Nel 2017 il PIL italiano è aumentato dell’1,5%. Si tratta del quarto incremento consecutivo che ha interessato, per la prima volta dal 2007, tutti i settori.

La crescita dello scorso anno è stata trainata dalle esportazioni, aumentate del 5,4% rispetto al 2016, e dagli investimenti cresciuti a un ritmo (+3,7%) che è il più alto degli ultimi undici anni.

Le previsioni di crescita per il 2018 e gli anni a seguire sono favorevoli ma la ripresa continua a presentare ancora diverse zone d’ombra.

 

L’Italia è infatti l’unica grande economia il cui PIL non ha ancora recuperato i livelli pre-crisi. Gli investimenti, benché abbiano ritrovato slancio dalle misure di sostegno, sono il 20% in meno rispetto al 2007 e il valore aggiunto delle costruzioni è inferiore del 32%. Inoltre, nonostante il dinamismo delle esportazioni, anche per la manifattura il recupero dei livelli di produzione pre-crisi appare lontano nel tempo.

 

Come in passato, lo sviluppo della nostra economia continua a essere frenato dall’andamento lento dei consumi.

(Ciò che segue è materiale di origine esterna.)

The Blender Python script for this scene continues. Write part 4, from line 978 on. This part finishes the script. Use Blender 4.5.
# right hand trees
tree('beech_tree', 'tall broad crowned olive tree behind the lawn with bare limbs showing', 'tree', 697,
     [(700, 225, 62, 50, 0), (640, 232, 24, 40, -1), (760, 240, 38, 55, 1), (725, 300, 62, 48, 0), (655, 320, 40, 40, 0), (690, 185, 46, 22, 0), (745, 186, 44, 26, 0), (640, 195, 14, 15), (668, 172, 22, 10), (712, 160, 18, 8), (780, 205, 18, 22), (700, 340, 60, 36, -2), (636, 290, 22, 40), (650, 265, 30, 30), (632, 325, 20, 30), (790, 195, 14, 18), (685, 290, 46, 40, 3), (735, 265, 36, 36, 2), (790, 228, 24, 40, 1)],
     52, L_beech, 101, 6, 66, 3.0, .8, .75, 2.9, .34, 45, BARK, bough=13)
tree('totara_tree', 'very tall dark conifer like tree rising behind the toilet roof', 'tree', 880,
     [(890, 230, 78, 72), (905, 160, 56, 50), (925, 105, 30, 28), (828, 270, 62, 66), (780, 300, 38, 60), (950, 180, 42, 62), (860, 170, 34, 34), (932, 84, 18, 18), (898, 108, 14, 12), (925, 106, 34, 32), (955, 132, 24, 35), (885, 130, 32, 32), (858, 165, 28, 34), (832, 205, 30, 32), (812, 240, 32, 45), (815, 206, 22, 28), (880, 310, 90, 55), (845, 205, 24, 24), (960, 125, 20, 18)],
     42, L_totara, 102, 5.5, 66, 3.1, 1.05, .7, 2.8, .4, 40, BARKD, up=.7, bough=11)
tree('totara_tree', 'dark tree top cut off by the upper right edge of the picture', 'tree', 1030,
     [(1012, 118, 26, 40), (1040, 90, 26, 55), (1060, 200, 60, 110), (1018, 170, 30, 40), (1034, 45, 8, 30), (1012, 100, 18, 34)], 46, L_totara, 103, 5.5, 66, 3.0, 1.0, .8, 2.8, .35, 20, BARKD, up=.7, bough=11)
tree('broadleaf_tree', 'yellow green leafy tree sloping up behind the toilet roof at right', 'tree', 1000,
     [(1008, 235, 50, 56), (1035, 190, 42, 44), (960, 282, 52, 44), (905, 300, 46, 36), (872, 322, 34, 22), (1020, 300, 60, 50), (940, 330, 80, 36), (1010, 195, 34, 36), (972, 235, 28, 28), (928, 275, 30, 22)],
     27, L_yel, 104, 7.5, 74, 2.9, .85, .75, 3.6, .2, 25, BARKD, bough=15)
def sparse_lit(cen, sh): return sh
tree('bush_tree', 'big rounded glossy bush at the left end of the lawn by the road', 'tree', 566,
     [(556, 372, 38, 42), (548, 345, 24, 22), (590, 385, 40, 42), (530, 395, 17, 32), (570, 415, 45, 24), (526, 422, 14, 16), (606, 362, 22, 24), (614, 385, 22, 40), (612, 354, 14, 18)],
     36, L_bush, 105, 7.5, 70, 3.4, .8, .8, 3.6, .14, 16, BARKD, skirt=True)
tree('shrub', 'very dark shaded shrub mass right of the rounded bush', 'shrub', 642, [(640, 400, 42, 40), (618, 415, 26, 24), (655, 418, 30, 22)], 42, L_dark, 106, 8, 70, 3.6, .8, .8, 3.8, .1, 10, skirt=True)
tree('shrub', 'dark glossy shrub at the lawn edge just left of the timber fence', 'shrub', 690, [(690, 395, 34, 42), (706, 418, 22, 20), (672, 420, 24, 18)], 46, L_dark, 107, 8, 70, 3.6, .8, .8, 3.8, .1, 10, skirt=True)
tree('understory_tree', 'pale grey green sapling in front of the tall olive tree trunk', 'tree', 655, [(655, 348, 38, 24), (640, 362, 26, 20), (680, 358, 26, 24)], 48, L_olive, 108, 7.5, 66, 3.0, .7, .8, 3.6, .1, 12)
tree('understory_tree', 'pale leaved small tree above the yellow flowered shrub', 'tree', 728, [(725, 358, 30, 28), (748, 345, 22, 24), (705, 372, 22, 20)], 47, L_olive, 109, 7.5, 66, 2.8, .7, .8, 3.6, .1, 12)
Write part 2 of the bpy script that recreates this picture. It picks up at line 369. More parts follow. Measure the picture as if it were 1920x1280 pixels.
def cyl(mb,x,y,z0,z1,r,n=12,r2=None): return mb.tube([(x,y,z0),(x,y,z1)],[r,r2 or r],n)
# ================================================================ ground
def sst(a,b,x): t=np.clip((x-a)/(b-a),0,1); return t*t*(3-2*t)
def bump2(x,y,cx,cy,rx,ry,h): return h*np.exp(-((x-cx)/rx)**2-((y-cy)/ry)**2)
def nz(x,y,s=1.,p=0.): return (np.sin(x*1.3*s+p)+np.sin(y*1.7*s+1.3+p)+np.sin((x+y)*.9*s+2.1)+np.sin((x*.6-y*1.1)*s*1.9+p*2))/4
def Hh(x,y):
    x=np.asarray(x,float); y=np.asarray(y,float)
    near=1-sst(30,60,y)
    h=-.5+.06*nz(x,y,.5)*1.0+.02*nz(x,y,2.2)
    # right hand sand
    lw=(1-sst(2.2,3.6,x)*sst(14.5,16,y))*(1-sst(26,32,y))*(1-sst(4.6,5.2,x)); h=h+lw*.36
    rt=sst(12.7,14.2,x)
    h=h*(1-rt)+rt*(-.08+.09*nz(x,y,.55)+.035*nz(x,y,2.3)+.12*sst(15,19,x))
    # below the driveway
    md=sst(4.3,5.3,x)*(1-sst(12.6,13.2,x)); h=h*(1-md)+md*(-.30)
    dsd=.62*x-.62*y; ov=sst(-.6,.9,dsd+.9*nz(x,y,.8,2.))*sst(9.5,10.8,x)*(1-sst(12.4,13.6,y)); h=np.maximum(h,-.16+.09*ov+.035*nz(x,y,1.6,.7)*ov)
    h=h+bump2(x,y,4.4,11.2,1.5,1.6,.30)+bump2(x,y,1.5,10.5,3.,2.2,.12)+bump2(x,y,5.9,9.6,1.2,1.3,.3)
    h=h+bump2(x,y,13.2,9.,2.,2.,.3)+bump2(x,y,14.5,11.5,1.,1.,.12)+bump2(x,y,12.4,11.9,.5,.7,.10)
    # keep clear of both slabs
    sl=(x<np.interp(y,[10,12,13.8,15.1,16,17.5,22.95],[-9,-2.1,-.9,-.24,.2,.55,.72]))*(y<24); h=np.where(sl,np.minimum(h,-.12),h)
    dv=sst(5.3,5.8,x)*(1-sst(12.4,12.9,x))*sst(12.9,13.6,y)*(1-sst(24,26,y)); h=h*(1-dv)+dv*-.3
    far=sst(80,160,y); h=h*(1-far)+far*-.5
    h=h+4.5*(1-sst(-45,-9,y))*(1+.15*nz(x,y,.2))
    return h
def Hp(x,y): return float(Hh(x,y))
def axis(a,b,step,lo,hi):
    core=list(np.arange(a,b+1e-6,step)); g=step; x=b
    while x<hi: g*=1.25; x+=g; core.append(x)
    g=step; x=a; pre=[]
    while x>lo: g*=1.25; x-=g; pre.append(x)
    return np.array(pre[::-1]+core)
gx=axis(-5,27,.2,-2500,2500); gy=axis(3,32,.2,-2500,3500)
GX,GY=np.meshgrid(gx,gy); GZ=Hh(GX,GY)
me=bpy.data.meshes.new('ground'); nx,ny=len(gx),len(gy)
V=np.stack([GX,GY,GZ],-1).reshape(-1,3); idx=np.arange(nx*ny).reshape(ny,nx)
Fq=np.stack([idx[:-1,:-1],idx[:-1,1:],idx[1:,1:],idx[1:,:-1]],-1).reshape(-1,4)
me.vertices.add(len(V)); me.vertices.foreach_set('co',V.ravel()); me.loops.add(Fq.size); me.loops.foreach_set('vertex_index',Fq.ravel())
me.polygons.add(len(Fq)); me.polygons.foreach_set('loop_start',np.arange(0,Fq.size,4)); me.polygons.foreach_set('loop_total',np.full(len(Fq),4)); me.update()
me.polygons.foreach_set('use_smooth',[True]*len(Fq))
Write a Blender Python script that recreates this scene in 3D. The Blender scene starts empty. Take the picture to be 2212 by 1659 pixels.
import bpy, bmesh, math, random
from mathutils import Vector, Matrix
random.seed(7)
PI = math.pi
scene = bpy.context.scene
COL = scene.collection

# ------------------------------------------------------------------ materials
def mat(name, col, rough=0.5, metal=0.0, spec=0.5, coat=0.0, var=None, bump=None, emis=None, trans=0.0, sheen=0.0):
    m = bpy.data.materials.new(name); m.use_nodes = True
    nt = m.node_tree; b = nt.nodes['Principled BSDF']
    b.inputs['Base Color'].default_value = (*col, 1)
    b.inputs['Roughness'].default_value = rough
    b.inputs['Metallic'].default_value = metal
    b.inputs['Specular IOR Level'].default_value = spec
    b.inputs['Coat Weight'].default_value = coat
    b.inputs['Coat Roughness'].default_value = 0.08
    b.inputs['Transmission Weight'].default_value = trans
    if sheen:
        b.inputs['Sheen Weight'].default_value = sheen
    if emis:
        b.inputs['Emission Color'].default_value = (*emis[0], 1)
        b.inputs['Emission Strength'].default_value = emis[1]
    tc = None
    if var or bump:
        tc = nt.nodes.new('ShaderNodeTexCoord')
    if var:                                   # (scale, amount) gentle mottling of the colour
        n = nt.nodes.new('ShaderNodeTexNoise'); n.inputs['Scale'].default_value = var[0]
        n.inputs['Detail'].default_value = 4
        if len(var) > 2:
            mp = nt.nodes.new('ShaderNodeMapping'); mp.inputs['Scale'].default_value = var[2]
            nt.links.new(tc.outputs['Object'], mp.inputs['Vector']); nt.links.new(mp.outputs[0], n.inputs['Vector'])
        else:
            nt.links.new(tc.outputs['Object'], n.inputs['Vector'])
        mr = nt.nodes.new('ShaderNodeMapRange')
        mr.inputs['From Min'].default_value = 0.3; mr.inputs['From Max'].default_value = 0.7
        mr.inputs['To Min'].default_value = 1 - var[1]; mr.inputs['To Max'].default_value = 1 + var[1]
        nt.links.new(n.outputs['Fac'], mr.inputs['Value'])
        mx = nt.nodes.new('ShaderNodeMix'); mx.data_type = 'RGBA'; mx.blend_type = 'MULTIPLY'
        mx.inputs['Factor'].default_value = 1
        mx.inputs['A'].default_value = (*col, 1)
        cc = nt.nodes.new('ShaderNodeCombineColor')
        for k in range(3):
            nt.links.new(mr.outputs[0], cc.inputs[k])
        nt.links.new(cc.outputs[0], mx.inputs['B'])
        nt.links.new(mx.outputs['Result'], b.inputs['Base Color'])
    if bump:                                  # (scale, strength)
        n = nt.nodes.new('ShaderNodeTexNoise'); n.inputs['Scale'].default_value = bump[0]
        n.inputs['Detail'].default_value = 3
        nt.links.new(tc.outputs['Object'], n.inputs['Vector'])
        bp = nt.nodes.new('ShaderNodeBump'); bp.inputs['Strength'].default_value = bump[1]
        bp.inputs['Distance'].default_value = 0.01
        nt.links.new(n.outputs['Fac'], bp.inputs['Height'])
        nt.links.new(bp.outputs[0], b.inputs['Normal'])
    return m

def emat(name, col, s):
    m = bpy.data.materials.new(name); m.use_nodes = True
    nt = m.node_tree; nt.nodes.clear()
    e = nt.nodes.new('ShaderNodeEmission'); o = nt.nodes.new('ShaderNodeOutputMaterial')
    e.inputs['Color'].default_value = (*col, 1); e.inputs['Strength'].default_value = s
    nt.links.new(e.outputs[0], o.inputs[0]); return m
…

Questi, che rappresentano il 60,5% del PIL, dal 2001 a oggi non hanno infatti mai registrato tassi di crescita superiori ai due punti percentuali.

Non mancano però le note positive. Oltre all’accelerazione del PIL di cui si è detto, negli ultimi anni la finanza pubblica ha conseguito importanti miglioramenti. Il rapporto deficit/PIL è diminuito per il quarto anno consecutivo attestandosi a un valore (1,9%) che è il più basso dal 2007 anche la pressione fiscale è scesa (per il quarto anno consecutivo).

Il ritorno alla crescita e il consolidamento delle finanze pubbliche, pur in presenza di un  debito ancora molto elevato, devono essere l’occasione per rafforzare il nostro sistema imprenditoriale, già messo a dura prova dalla globalizzazione che ha prodotto l’espulsione dalle catene del valore globale di quei profili professionali e di quelle competenze tipiche delle micro e piccole imprese.

C’è bisogno di una politica economica che restituisca produttività al sistema economico italiano intervenendo su burocrazia e efficienza della amministrazione pubblica, fisco e credito. Il rischio di una azione politica inerte, o troppo lenta, non è solo quello di perdere il patrimonio di conoscenze, creatività, di qualità e di eccellenza di cui oggi le micro e piccole imprese sono portatrici, ma in più generale è di impoverire l’intera economia italiana di cui esse rappresentano la parte maggiore sia in termini di creazione di ricchezza che di occupazione.